It's been a dog's age since the last authentic anime anthology motion picture. Sunrise helmed this scrumptious broth of talent featuring four different segments, each by its own director, including Akira creator Katsuhiro Otomo. This literal animated omnibus picked up where other classic anthology films like Robot Carnival left off, even though there is no consistent theme to it. The movie opens with a fantastic sequence by Studio 4C founder Koji Morimoto where a little girl plays hide-and-seek with a mischievous rabbit that leads her into a Wonderland-like multiverse where her appearance changes like going through characters choices in a video game.
The first part is Possessions by Tokyo Ghoul director Shuhei Morita about a wandering craftsman who gets caught in a storm while journeying through the woods. He seeks refuge in a vacated shrine which happens to be overrun by tsukumogami that are a kind of yokai but of old objects. The spirits each put on a small show for the traveller and he quickly starts to mend and repair each one including umbrellas and rows of silk. The remaining objects assemble into a huge jumbled dragon made of junk which the craftsman does a brief prayer for freeing them from the earthly realm. This entire short was CGI-animated similar to the some of the Baki anime, yet it does stand well enough on its own creative merit making you see it as a flowing puppet show.
Combustible is the second installment was done by Katsuhiro Otomo based on a manga he created in the mid-90s. It's starts out with the pull out of a long woodcut of a city during the Edo period. A young girl named Okawa carries out a friendship with her neighbor Matsukichi who aspires to be a firefighter. As time goes on, Matsukichi gets tossed out by his family for getting tattoos while Okawa is raised to be married off to a rich lord.

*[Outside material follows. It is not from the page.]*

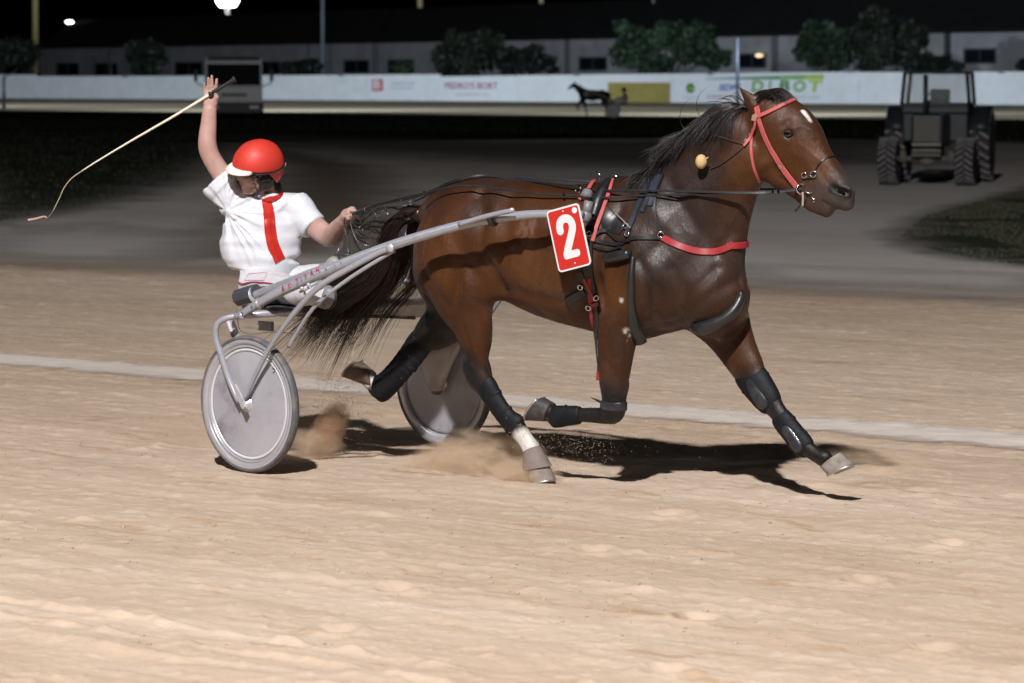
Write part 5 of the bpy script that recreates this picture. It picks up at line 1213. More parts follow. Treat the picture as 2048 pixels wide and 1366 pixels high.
px_tube('inner_stay', [(577, 694, LN + .09), (592, 668, LN + .10), (622, 622, LN + .10), (652, 592, LN + .12), (700, 556, LN + .16), (750, 524, LN + .20), (790, 500, LN + .25)], .010, m_tubep)
mk('fork_plate', [prism([(-.030, -.07), (.030, -.07), (.026, .085), (-.026, .085)], sp(468, 664, LN + .045), unit(sh + np.array([0, 0, 0])), unit(sp(457, 645, LN) - sp(470, 684, LN)), sl * .006), prism([(-.034, -.075), (-.028, -.075), (-.028, .075), (-.034, .075)], sp(468, 664, LN + .035), unit(sh), unit(sp(457, 645, LN) - sp(470, 684, LN)), sl * .022)], m_alu, sulky, smooth=False)
# near main shaft
SHN = [(462, 634, LN + .01), (482, 630, LN + .02), (500, 618, LN + .03), (540, 594, LN + .05), (590, 570, LN + .08), (640, 548, LN + .11), (700, 522, LN + .16), (780, 492, LN + .22), (850, 470, LN + .27), (920, 451, LN + .31), (980, 439, LN + .345), (1040, 431, LN + .385), (1090, 428, LN + .41), (1165, 430, LN + .43)]
px_tube('shaft', SHN, [.016, .0215, .024, .026, .027, .026, .025, .024, .023, .021, .020], m_tubep, n=5, seg=18)
px_tube('shaft_sleeve', [(516, 608, LN + .036), (520, 606, LN + .038)], .030, m_tubep)
for (x, y, l_) in ((484, 626, LN - .002), (503, 613, LN + .008)): mk('bolt', [lathe([(.001, 0), (.006, 0), (.006, .003), (.001, .003)], sp(x, y, l_ - .0), -sl, 8)], m_tyre, sulky)
# upper telescopic tube
px_tube('upper_tube', [(508, 592, LN + .13), (560, 572, LN + .125), (620, 548, LN + .12), (668, 530, LN + .14)], [.024, .025, .025, .020], m_tubep)
mk('tube_flange', [lathe([(.024, -.003), (.046, -.003), (.048, 0), (.046, .003), (.024, .003)], sp(511, 590, LN + .13), unit(sp(560, 572, LN + .125) - sp(508, 592, LN + .13)), 28)], m_alu, sulky)
# seat: round-ended grey cushion roll
m_seat = simple('grey_seat_vinyl', (0.055, 0.058, 0.070), 0.45, var=0.15, vscale=12, bump=0.1, bscale=80)
sa_, sb_ = sp(476, 596, LN + .14), sp(514, 584, LN + .14)
mk('seat', [tube([sa_, sb_], .046, 8, up0=unit(np.array([0.2, 0.3, 1.0]))), tube([sa_ * .5 + sb_ * .5 + sl * .05 + np.array([0, 0, -.01]), sa_ * .5 + sb_ * .5 + sl * .80 + sh * .02 + np.array([0, 0, -.01])], .05, 10)], m_seat, sulky, sharp=30, bevel=.004)
mk('seat_pan', [prism([(-.08, .02), (.26, .02), (.26, .84), (-.06, .84)], sp(498, 611, LN + .22), sh, sl, np.array([0, 0, -.02]))], m_seat, sulky, smooth=False, bevel=.006)
# slotted footrest bracket, clips and fittings on the near shaft
P0 = sp(628, 577, LN + .04); ax = unit(sp(650, 566, LN + .04) - sp(600, 590, LN + .04)); up_ = unit(np.cross(ax, sl)); up_ = up_ if up_[2] > 0 else -up_
def oval(w, h, n=10): return [(w * (1 if math.cos(a) > 0 else -1) + h * math.cos(a), h * math.sin(a)) for a in np.linspace(0, 2 * math.pi, 2 * n, endpoint=False)]
P_ = [P0 + ax * x + up_ * y for x, y in oval(.055, .017, 8)]; mk('footrest_bracket', [tube(np.array(P_ + [P_[0]]), .0055, 8, False)], m_alu, sulky)
mk('bracket_clip', [rod(sp(600, 584, LN + .02), sp(622, 574, LN + .02), .007, 8), ellipsoid(sp(617, 570, LN + .01), (.010, .008, .012)), ellipsoid(sp(604, 577, LN + .01), (.012, .008, .010)), rod(sp(612, 590, LN + .05), sp(614, 606, LN + .05), .004, 6)], m_alu, sulky)
px_tube('cable', [(472, 612, LN + .2), (474, 628, LN + .2), (480, 660, LN + .25), (505, 668, LN + .25), (545, 664, LN + .25), (600, 668, LN + .2)], .002, m_tyre)
px_tube('spare_bar', [(492, 633, LN + .4), (545, 627, LN + .4)], .011, m_tubep); mk('seat_bracket', [box(sp(532, 652, LN + .45), (.10, .02, .05), rotz(SA))], m_tubep, sulky, smooth=False)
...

She accidently sets fire to her wedding gifts and spreads further that Matsukichi gets called in and tries to rescue her, even though she climbs to her supposed death up a burning tower which could be seen as a metaphor for social segregation.
Next is Gambo directed by Hiroaki Ando that seems more condensed that it should be. The altogether story has a red oni marauding through the mountains with samurai hunting for the lumbering monster. However, of all things a polar bear is apparently sent by the gods to finally end the oni's rampage. The last remaining girl of the nearby village befriends the bear who gets into an epic fight to the death with the oni. It ends on a slightly sad note, but you come to realize that this is how the story was destined to fold out.
The finale is A Farewell To Weapons directed by Gundam animator Hajime Katoki. Like Combustible, it was also based on an Otomo manga. Happening during a new world war where humans fight against machines, a special team of soldiers are in an apocalyptic Tokyo where an abandoned warhead lies for them to retrieve. The soldiers are systematically taken out by an all-terrain robot called a Gronk leaving only one remaining soldier who is left in nothing but his birthday suit when the machine leaves him a pamphlet on how futile mankind's efforts are in fighting back. The short ends with the surviving soldier running after the Gronk with the actual warhead making you wonder he managed to get some final revenge against the cold calculating machine.
Short Peace brings back nostalgic visions of other anthology anime films like Memories and Neo Tokyo that makes you long for future endeavors to carry in this honored tradition. This was a multimedia project as well as a side-scrolling video game that was unrelated to any of the four chapters in the film, so it's almost like it could have just been its own entity with no connection to the movie at all. For non-anime fans, Short Peace is an enticing gateway drug for future otaku as the compressed status of segment makes them like an assortment of candies that you can't just eat one of.